Breathless, we drove to the cemetery. Then it came—the moment of watching my sons and nephews carry my father’s coffin and place it on the straps that would lower the metal box, now locked shut, into the newly thawed earth. We followed the coffin, and then I sat in one of those chairs—the chairs next to the coffin. 

It was a beautiful early spring-like morning. The air was still, and everyone was gathering close behind. No words had been spoken; the pastor was stepping into the place where I had found myself many times before—that place of wanting to say just the right thing or read just the right Scripture verse to ease the pain.

I, too, was hoping, wanting relief from that stranglehold of pain. Please, Pastor, give me something. Say something so I can breathe.

The gathering crowd had settled. There were no sniffles, no coughs—just stillness. Through the heaviness of the moment anticipating a word of comfort from the pastor, through the stillness of the chilled crisp air, there came a pure, quiet, innocent little voice that pierced the stillness: “Daddy, is that the hole to heaven?”

In that moment I remembered what Jesus had done. In that moment I could breathe again. In that moment the flood of emotions turned warm. I wish I could say the pain went away, but it didn’t. But like a warm blanket I felt the Holy Spirit say, “I’ve got this. There is hope.”
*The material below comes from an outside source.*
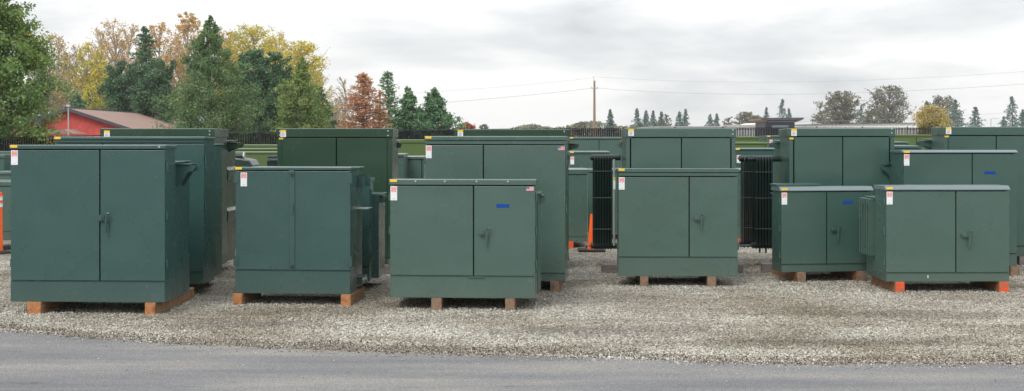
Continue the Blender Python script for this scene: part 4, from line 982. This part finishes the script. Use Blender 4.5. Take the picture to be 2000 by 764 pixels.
for (x, yt, w, D, lab) in ((1192, 214, 22, 150, 'lone conifer right of the utility pole'), (1244, 212, 24, 170, 'leftmost conifer of the cluster over the single-radiator cabinet'), (1262, 216, 24, 175, 'second conifer of the cluster over the single-radiator cabinet'),
        (1276, 216, 22, 172, 'thin middle conifer of the cluster over the single-radiator cabinet'), (1292, 218, 24, 176, 'right conifer of the cluster over the single-radiator cabinet'), (1327, 218, 28, 180, 'wide left conifer of the pair over the right half of the single-radiator cabinet'), (1339, 213, 22, 182, 'pointed right conifer of the pair over the right half of the single-radiator cabinet'),
        (1387, 223, 26, 190, 'left conifer of the low pair near the pale buildings'), (1400, 222, 20, 192, 'right conifer of the low pair near the pale buildings'), (1497, 210, 20, 185, 'small conifer above the left end of the dark blue office'), (1528, 193, 32, 180, 'tallest conifer behind the dark blue office'), (1541, 212, 20, 185, 'short conifer on the right flank of the tallest one behind the office'),
        (1682, 207, 26, 185, 'conifer between the two big oaks'), (1866, 194, 40, 150, 'dark conifer right of the grey-brown oak near the yellow tree'), (1810, 197, 34, 170, 'conifer tip rising behind the yellow tree'), (1905, 209, 42, 150, 'broad conifer alone right of the yellow tree'),
        (1976, 188, 44, 150, 'tall airy conifer near the right edge'), (1998, 214, 30, 152, 'short conifer cut off by the right edge'), (1960, 228, 20, 200, 'tiny conifer left of the tall airy one')):
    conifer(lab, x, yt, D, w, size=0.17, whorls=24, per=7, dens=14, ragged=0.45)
tree('thin bare tree ending the conifer cluster on its right', 1301, 222, 180, 18, 'vase', 'leaf_far_oak', 350, 0.12, 34, 0.2, 7, 0.25, 'bark_far', rise=1.4)
tree('thin bare tree between the low conifer pair and the pale shrubs', 1421, 229, 190, 20, 'round', 'leaf_far_oak', 450, 0.12, 30, 0.2, 7, 0.25, 'bark_far')
tree('pale round shrub-like tree left of the dark blue office', 1455, 219, 200, 36, 'round', 'leaf_far_oak', 2400, 0.14, 34, 0.15, 7, 0.25, 'bark_far')
tree('pale round tree touching the dark blue office roof', 1475, 226, 202, 34, 'round', 'leaf_far_oak', 2000, 0.14, 34, 0.15, 7, 0.25, 'bark_far')
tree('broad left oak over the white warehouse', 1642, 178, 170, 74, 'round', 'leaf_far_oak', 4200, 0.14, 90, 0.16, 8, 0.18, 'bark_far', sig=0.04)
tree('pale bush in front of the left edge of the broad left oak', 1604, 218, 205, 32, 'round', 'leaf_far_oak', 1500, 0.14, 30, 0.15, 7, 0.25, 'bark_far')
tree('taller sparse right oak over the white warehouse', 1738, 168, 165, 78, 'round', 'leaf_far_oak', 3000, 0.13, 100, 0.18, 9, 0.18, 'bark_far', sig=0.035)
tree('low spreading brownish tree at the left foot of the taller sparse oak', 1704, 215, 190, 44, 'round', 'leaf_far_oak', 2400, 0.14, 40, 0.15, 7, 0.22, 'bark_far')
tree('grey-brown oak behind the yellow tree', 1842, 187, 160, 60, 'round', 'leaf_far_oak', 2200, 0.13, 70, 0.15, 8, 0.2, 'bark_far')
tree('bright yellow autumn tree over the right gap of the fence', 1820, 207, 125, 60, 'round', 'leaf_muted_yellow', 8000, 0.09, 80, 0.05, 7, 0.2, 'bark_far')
for (x, yt, D, w_, lf, nl, lab) in ((70, 78, 136, 60, 'leaf_poplar', 1500, 'bare upright tree half hidden by the right edge of the corner poplar'), (112, 70, 150, 64, 'leaf_gold', 1100, 'bare grey tree over the peak of the red gable'),
        (150, 84, 152, 60, 'leaf_gold', 900, 'twiggy bare tree just right of the red gable peak'), (200, 58, 148, 70, 'leaf_gold', 1600, 'upright bare tree between the yellow-leaved tree and the golden-tipped one'),
        (255, 46, 152, 80, 'leaf_gold', 2400, 'bare tree with few orange leaves directly behind the tallest pine tip'), (345, 66, 150, 60, 'leaf_gold', 2200, 'bare brownish tree at the left shoulder of the big conical tree'),
        (432, 50, 150, 56, 'leaf_gold', 2400, 'bare tree with orange tips at the right shoulder of the big conical tree'), (545, 62, 146, 70, 'leaf_yellow', 3600, 'thin yellow-tipped tree between the two yellow autumn trees'),
        (625, 140, 144, 60, 'leaf_yellow', 1800, 'thin yellow-green tree at the right shoulder of the lighter green tree'), (655, 190, 140, 50, 'leaf_gold', 700, 'low bare sapling at the gap in the treeline')):
    tree(lab, x, yt, D, w_, 'vase', lf, nl, 0.12, 80, 0.12, 10, 0.24, 'bark_pale', rise=1.7, trunk_r=0.14)
# far-off wood closing the horizon
def wood_line():
    n = 60000; x = rng.uniform(-500, 500, n); t = rng.uniform(0, 1, n)
    hgt = 3.2 + 1.6 * np.sin(x * 0.05) * np.sin(x * 0.017 + 1) + 0.8 * np.sin(x * 0.31)
    z = t * np.maximum(1.2, hgt); y = 430 + rng.normal(0, 6, n)
    o = quads_mesh('far_wood', np.stack([x, y, z], -1), 0.7, 'leaf_far_oak', None)
    tag(o, 'low far-off wood along the horizon', 'wood', kind='stuff')
wood_line()

def haze():
    m = bpy.data.materials.new('haze'); m.use_nodes = True; n_ = m.node_tree.nodes; n_.remove(n_['Principled BSDF'])
    v = n_.new('ShaderNodeVolumePrincipled'); v.inputs['Color'].default_value = (0.93, 0.95, 0.97, 1); v.inputs['Density'].default_value = 0.00028; v.inputs['Anisotropy'].default_value = 0.2
    m.node_tree.links.new(v.outputs[0], n_['Material Output'].inputs['Volume']); MATS['haze'] = m
    b = MB(); b.box(-700, 700, -70, 700, -1.0, 45.0, 'haze'); tag(b.build('haze'), 'thin pale autumn haze over the yard', 'haze', kind='stuff')
haze()
# ------------------------------------------------------------------ sky, sun, camera
w = bpy.data.worlds.new('World'); scene.world = w; w.use_nodes = True; nt = w.node_tree; ln = nt.links
for n_ in list(nt.nodes): nt.nodes.remove(n_)
out = nt.nodes.new('ShaderNodeOutputWorld')
SKYLOC = (0.35, 0.0, 0.12)
SUN_EL, SUN_AZ = 48.0, 205.0      # azimuth clockwise from +Y (north): sun high behind the camera, a little to the left
sky = nt.nodes.new('ShaderNodeTexSky'); sky.sky_type = 'NISHITA'; sky.sun_disc = False; sky.sun_elevation = R(SUN_EL); sky.sun_rotation = R(SUN_AZ)
bg1 = nt.nodes.new('ShaderNodeBackground'); bg1.inputs[1].default_value = 0.10; ln.new(sky.outputs[0], bg1.inputs[0])
tc = nt.nodes.new('ShaderNodeTexCoord')
mp = nt.nodes.new('ShaderNodeMapping'); mp.inputs['Scale'].default_value = (1.0, 1.0, 4.2); mp.inputs['Location'].default_value = SKYLOC; ln.new(tc.outputs['Generated'], mp.inputs['Vector'])
c1 = nt.nodes.new('ShaderNodeTexNoise'); c1.inputs['Scale'].default_value = 4.2; c1.inputs['Detail'].default_value = 8.0; c1.inputs['Roughness'].default_value = 0.52; c1.inputs['Distortion'].default_value = 0.25
ln.new(mp.outputs[0], c1.inputs['Vector'])
cr = ramp(nt, [(0.34, (0.50, 0.52, 0.545)), (0.47, (0.68, 0.69, 0.70)), (0.56, (0.83, 0.83, 0.825)), (0.66, (0.87, 0.865, 0.855))]); ln.new(c1.outputs['Fac'], cr.inputs[0])
bg2 = nt.nodes.new('ShaderNodeBackground')
# an overcast sky is brighter overhead than at the horizon
sz = nt.nodes.new('ShaderNodeSeparateXYZ'); ln.new(tc.outputs['Generated'], sz.inputs[0])
el = nt.nodes.new('ShaderNodeMath'); el.operation = 'MULTIPLY_ADD'; el.use_clamp = False; el.inputs[1].default_value = 1.1; el.inputs[2].default_value = 0.95
mxz = nt.nodes.new('ShaderNodeMath'); mxz.operation = 'MAXIMUM'; mxz.inputs[1].default_value = 0.0; ln.new(sz.outputs['Z'], mxz.inputs[0]); ln.new(mxz.outputs[0], el.inputs[0]); ln.new(el.outputs[0], bg2.inputs[1])
bg2; ln.new(cr.outputs[0], bg2.inputs[0])
mx = nt.nodes.new('ShaderNodeMixShader'); mx.inputs[0].default_value = 0.94
ln.new(bg1.outputs[0], mx.inputs[1]); ln.new(bg2.outputs[0], mx.inputs[2]); ln.new(mx.outputs[0], out.inputs['Surface'])

sl = bpy.data.lights.new('sun', 'SUN'); sl.energy = 1.5; sl.angle = R(22); sl.color = (1.0, 0.96, 0.90)
so = bpy.data.objects.new('sun', sl); COL.objects.link(so)
az = R(SUN_AZ); dirv = Vector((math.sin(az) * math.cos(R(SUN_EL)), math.cos(az) * math.cos(R(SUN_EL)), math.sin(R(SUN_EL))))
so.rotation_euler = dirv.to_track_quat('Z', 'Y').to_euler(); so.location = (0, 0, 30)

cd = bpy.data.cameras.new('camera'); cam = bpy.data.objects.new('camera', cd); COL.objects.link(cam)
cd.sensor_width = 36.0; cd.lens = 36.0 * F / 2000.0; cd.shift_y = -(382.0 - HY) / 2000.0
cam.location = (0, 0, EYE); cam.rotation_euler = (R(90), 0, 0); cd.clip_start = 0.1; cd.clip_end = 6000
scene.camera = cam
scene.view_settings.view_transform = 'Standard'; scene.view_settings.look = 'None'; scene.view_settings.exposure = 0.36; scene.view_settings.gamma = 1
I have come to realize now that there is a need for pain—that hope does not mean the absence of pain. There is a need to see the hole. There is a purpose to sitting beside the grave. There will be a moment when at the same time nothing will make sense and yet it will all make sense. The joy of life, the struggle of sin and pain, and the assurance of hope come from knowledge of the work of Jesus on the cross, the display of power and authority over the grave, and knowing Jesus will return again to make all things new.